Saturday, July 19, 2008

Define: Friendship

“co-operative and supportive behavior between two or more beings. The term connotes a relationship which involves mutual knowledge, esteem, and affection along with a degree of rendering service to friends in times of need or crisis. Friends will welcome each other's company and exhibit loyalty towards each other, often to the point of altruism.”
This was all something I thought I knew. I always saw myself as someone who valued quality not quantity in the respect of friends. But looking back at the last 9 months... I'm no longer so sure about that. Out of everybody from home I really can only count on my mom... and 2 others... That is absolutely ridiculous! Today Chris told me, as I was looking at Julie's Facebook, that I was a glutton for punishment. After everything... I just thought we had a little bit stronger of a friendship.... I mean, we have been friends since... 1999... almost 10 years. It's just sad how distance screws everything up. Worse than that is Katherine acting fine one minute then as soon as I leave the city she doesn’t care who I am, what I have done for her, the friend I was to her, or when I’m coming home. I only fed her, gave her a place to stay, hung out with her, and introduced her to “the man of her dreams”… Oh well. Not much I can do about what people decide to do with their lives.

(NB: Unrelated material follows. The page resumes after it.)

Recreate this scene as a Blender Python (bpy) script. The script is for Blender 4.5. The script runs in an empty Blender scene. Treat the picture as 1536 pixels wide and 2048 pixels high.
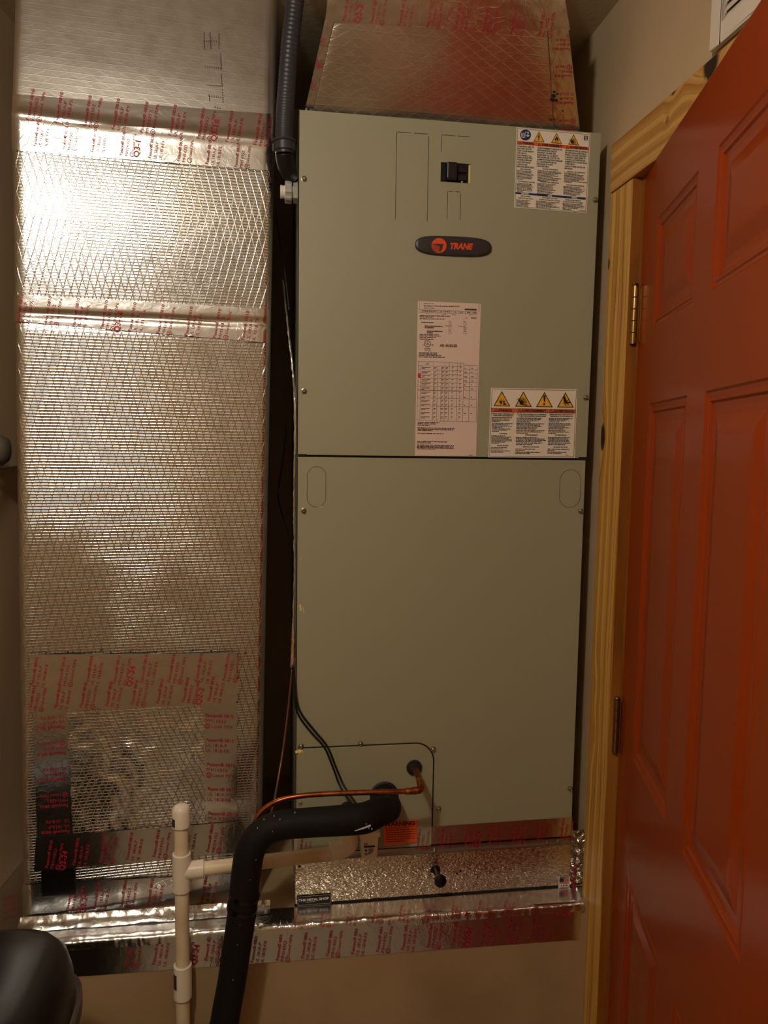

On the bright side, I thank God everyday for Jess Y and Leanne and I definitely thank Him for putting me in leadership at St. Stephen's to make one of the best friends I have ever had - Jess K. The 3 of them are amazing. I don't know what I would have done the last... 13 years without Leanne. And Jessie Young and I are like soul mates. We just get each other. It's really nice to have someone who just gets me. She doesn't judge, but she still lets me know what she thinks. It is helpful.
If I could just find someone like one of them here, it would make the next 5 years a lot easier. I have been looking at a lot of my pictures lately and it makes me sad. All my life, I felt like this outcast and just in the last 2 years I was really finding myself. I was becoming more comfortable with who I was and more happy with my life in general. Now, it’s like I am starting all over again and I don’t even know where to start.

Damnit. My lack of social experience screws me again!